A Buddha has completed the path to full awakening. A bodhisattva is still on the path, deliberately choosing to work toward awakening while remaining engaged with the suffering world. In Mahayana Buddhism, a bodhisattva could achieve personal liberation at any time but defers final Buddhahood in order to continue helping other beings. Some bodhisattvas, like Avalokiteshvara, are described as being so advanced that the distinction between bodhisattva and Buddha is mostly about role: they stay in the world by choice, not by necessity.
Can ordinary people be bodhisattvas?
Yes. The bodhisattva path begins with generating bodhicitta, the aspiration to awaken for the benefit of all beings. Anyone who sincerely makes this aspiration and begins practicing the six paramitas is, by definition, walking the bodhisattva path. The famous bodhisattvas of Buddhist iconography represent the fully developed versions of qualities that every practitioner can cultivate.

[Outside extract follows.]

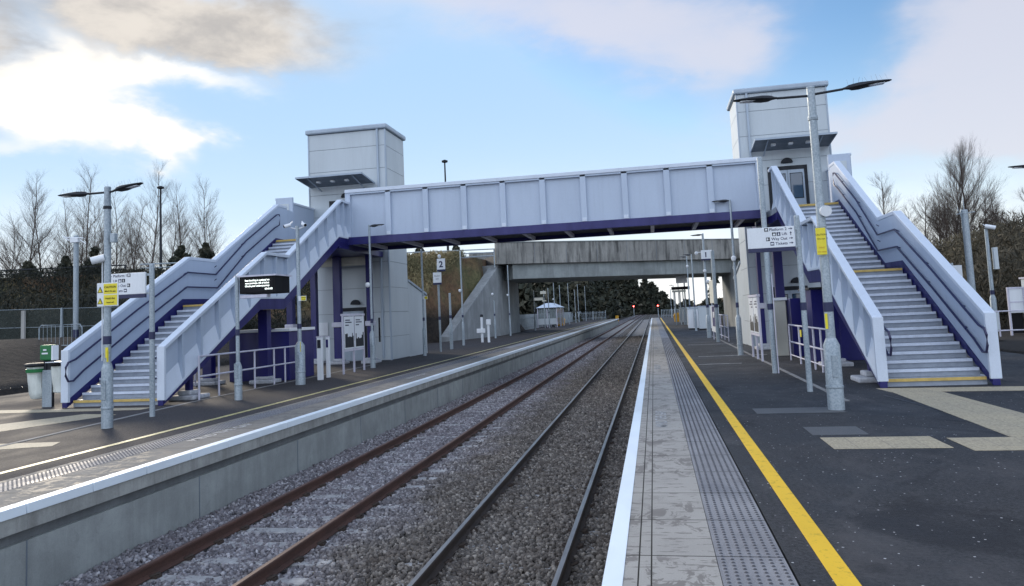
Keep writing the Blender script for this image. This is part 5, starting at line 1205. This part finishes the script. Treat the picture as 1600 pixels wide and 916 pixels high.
# woodland beyond the bridge
Vw, Fw, Tw = [], [], []; off_ = 0; R = np.random.default_rng(99); trunks = MB()
def addw(x, y, z, rx, rz, n, size):
    global off_
    V, F, T = foliage((x,y,z+rz), rx*1.15, rx*1.15, rz, n, size, R, True, 20); Vw.append(V); Fw.append(F+off_); Tw.append(T); off_ += len(V)
    trunks.tube([(x,y,z-.5),(x,y,z+rz*1.7)], [.22,.05], 5)
for i in range(120):
    y = R.uniform(92, 330); x = -17.5 - R.random()**1.5*30; h = min(.085*y+2.0, 24)*R.uniform(.8,1.0); addw(x, y, -1.3, 2.2+.02*y, h/2, 760, .5+.0025*y)
for i in range(60):
    x = R.uniform(-75, 16); y = R.uniform(335, 430); h = (28 if x < -8 else max(5, 24-(x+8)*1.05))*R.uniform(.85,1.05); addw(x, y, -1.3, 6, h/2, 620, 1.3)
for i in range(26):
    y = R.uniform(88, 160); x = 11.5 + R.random()*22; h = min(.062*y+1.5, 11)*R.uniform(.7,1.0); addw(x, y, -1.0, 3, h/2, 620, .6)
for i in range(40):
    x = R.uniform(16,150); y = R.uniform(380,460); addw(x, y, -1.3, 8, R.uniform(2.5,3.6), 420, 1.4)
o = arr_mesh('woodland', np.concatenate(Vw), np.concatenate(Fw), M['needle'], tone=np.concatenate(Tw)); tagp(o, 'dark dense conifer woodland along the line beyond the road bridge', 'woodland', kind='stuff')
o = trunks.build('woodland_trunks', M['bark']); tagp(o, 'dark trunks of the woodland beyond the road bridge', 'tree trunks', kind='stuff')
# scrub over the banks
def scrub(name, label, n, sampler, size, mat, kind='scrub'):
    P_ = sampler(n); n = len(P_); z = ground_z(P_[:,0:1], P_[:,1:2])[:,0]; hgt = P_[:,2]
    t = rng.random(n)**1.3; c_ = np.stack([P_[:,0], P_[:,1], z + hgt*t], -1)
    u = rng.normal(size=(n,3)); u[:,2] = np.abs(u[:,2])*1.6; u /= np.linalg.norm(u,axis=1)[:,None]; w = rng.normal(size=(n,3)); w -= (w*u).sum(1)[:,None]*u; w /= np.linalg.norm(w,axis=1)[:,None]
    s_ = (size*rng.uniform(.5,1.5,n))[:,None]; V = np.stack([c_-u*s_*.3, c_+u*s_*.3+w*s_*.09, c_+u*s_, c_+u*s_*.3-w*s_*.09],1).reshape(-1,3)
    T = np.repeat(np.clip(.45+.9*vnoise(P_[:,0],P_[:,1],2.5,8)+rng.normal(0,.16,n),0,1),4)
    o = arr_mesh(name, V, np.arange(n*4).reshape(n,4), mat, tone=T); tagp(o, label, kind, kind='stuff')
def s_left(n):
    x = rng.uniform(-75,-22,n); y = rng.uniform(33,64,n); d = (x-AX.x)*rn.x + (y-AX.y)*rn.y; m = (d < -6.0) & (d > -19) & (vnoise(x,y,3,2) > -.28)
    return np.stack([x,y,2.0*np.clip(1+1.9*vnoise(x,y,3.3,4),.12,2)*np.clip((-d-7)/6,.16,1)],-1)[m]
def s_right(n):
    x = rng.uniform(14,48,n); y = rng.uniform(38,72,n); m = (vnoise(x,y,3,6) > -.32)
    return np.stack([x,y,3.4*np.clip(1+1.5*vnoise(x,y,4,9),.3,2)*ss((x-13)/6)],-1)[m]
def s_bank(n):
    x = rng.uniform(-34,-15.7,n); y = rng.uniform(50,66,n); d = (x-AX.x)*rn.x + (y-AX.y)*rn.y; m = (d < -5.1) & (d > -18)
    return np.stack([x,y,.35*np.clip(1+1.5*vnoise(x,y,2,5),.2,2)],-1)[m]
scrub('hedge_scrub', 'dark tangled winter scrub covering the left embankment', 260000, s_left, .30, M['hedge'])
scrub('bank_scrub', 'brown leafless scrub covering the right bank below the trees', 230000, s_right, .34, M['scrub'])
scrub('bank_grass', 'rough green and rust grass on the slope by the left abutment', 90000, s_bank, .26, M['grass'], 'grass')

You do not need to be a mythological figure to practice generosity, patience, or wisdom.
How many bodhisattvas are there in Buddhism?
Buddhist texts describe countless bodhisattvas, since anyone who generates the aspiration to awaken for others enters the path. However, a small number have become central figures in Buddhist devotion and teaching. The most widely recognized are Avalokiteshvara (compassion), Manjushri (wisdom), Samantabhadra (practice), and Kshitigarbha (vow). Each one embodies a specific quality of the awakened mind and serves as both an object of devotion and a model for practitioners.